Sudan is burning. Why should we care?

Since October 7, many of us in the British Jewish community have found ourselves confronting immense pain, fear, and complexity – as well as reflecting deeply about what it means to be Jewish in a fractured world. For some, this has meant turning inward to support our own. For others, it has also sparked a renewed urgency to clarify what we stand for and whom we stand with, and to raise our voices in defence of human dignity, wherever it is under threat.
And yet, many people around the world are suffering in crises that barely register in our consciousness.
Take Sudan, where a brutal conflict has been escalating since April 2023. Some 13 million people have been displaced. Hundreds were massacred at the Zamzam displacement camp in Darfur. Famine is setting in. A few months ago, the paramilitary Rapid Support Forces launched drone strikes on Port Sudan, a city previously considered one of the last remaining humanitarian lifelines.
Yet, how many of us have read a single headline about Sudan, a country that former US Secretary of State Antony Blinken called “the worst humanitarian situation in the world by far”?

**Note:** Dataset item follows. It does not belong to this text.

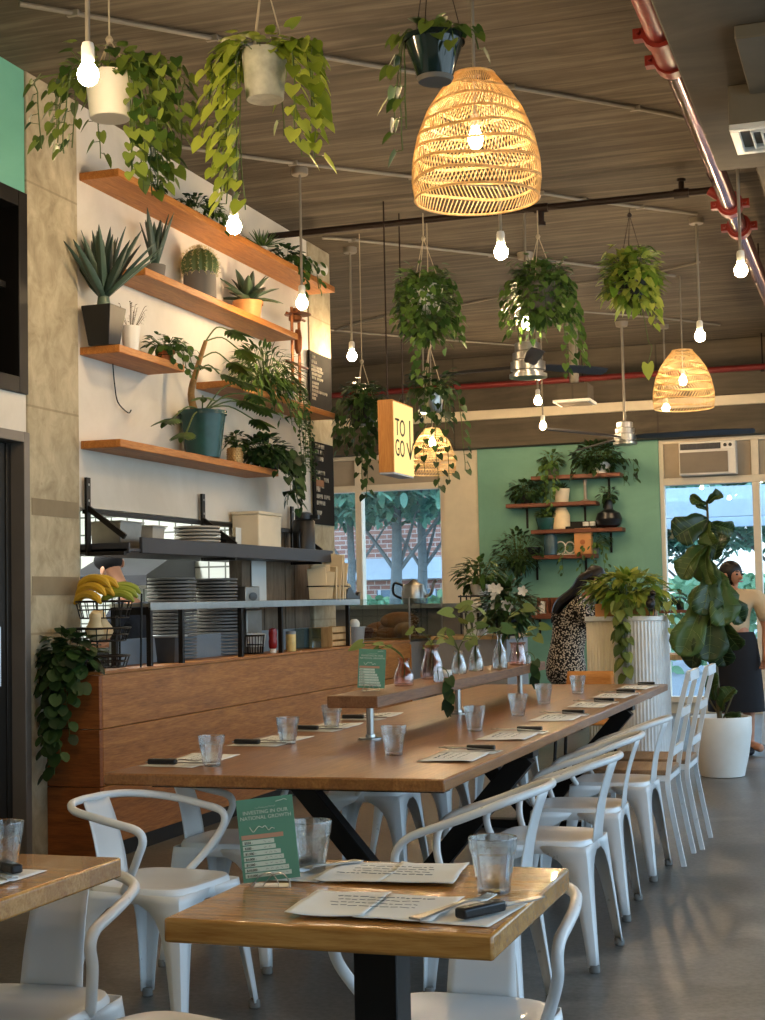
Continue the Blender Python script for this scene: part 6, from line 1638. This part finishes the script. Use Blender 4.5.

There is a term to explain why some tragedies dominate our headlines and command our financial support, while others remain practically invisible: media salience. The more airtime an issue gets, the more urgent and important it feels to us.
And it’s both a zero-sum game and a vicious cycle. The more one crisis captures our attention, the less space there is for others. So, when something is not in the news, the public assumes it’s not a priority. As a result, devastating but less publicised crises, such as Sudan, are pushed to the margins of our collective awareness.
This is not simply a failure of compassion. It’s human psychology. But it is also a reflection of our priorities. Consider the UK’s policy choice to cut its international aid budget from 0.5 per cent of gross national income to 0.3 per cent by 2027. In a world of escalating needs, our media and our government have chosen to step back; it is a telling choice indeed.
But as Jews, we are called to resist this trend.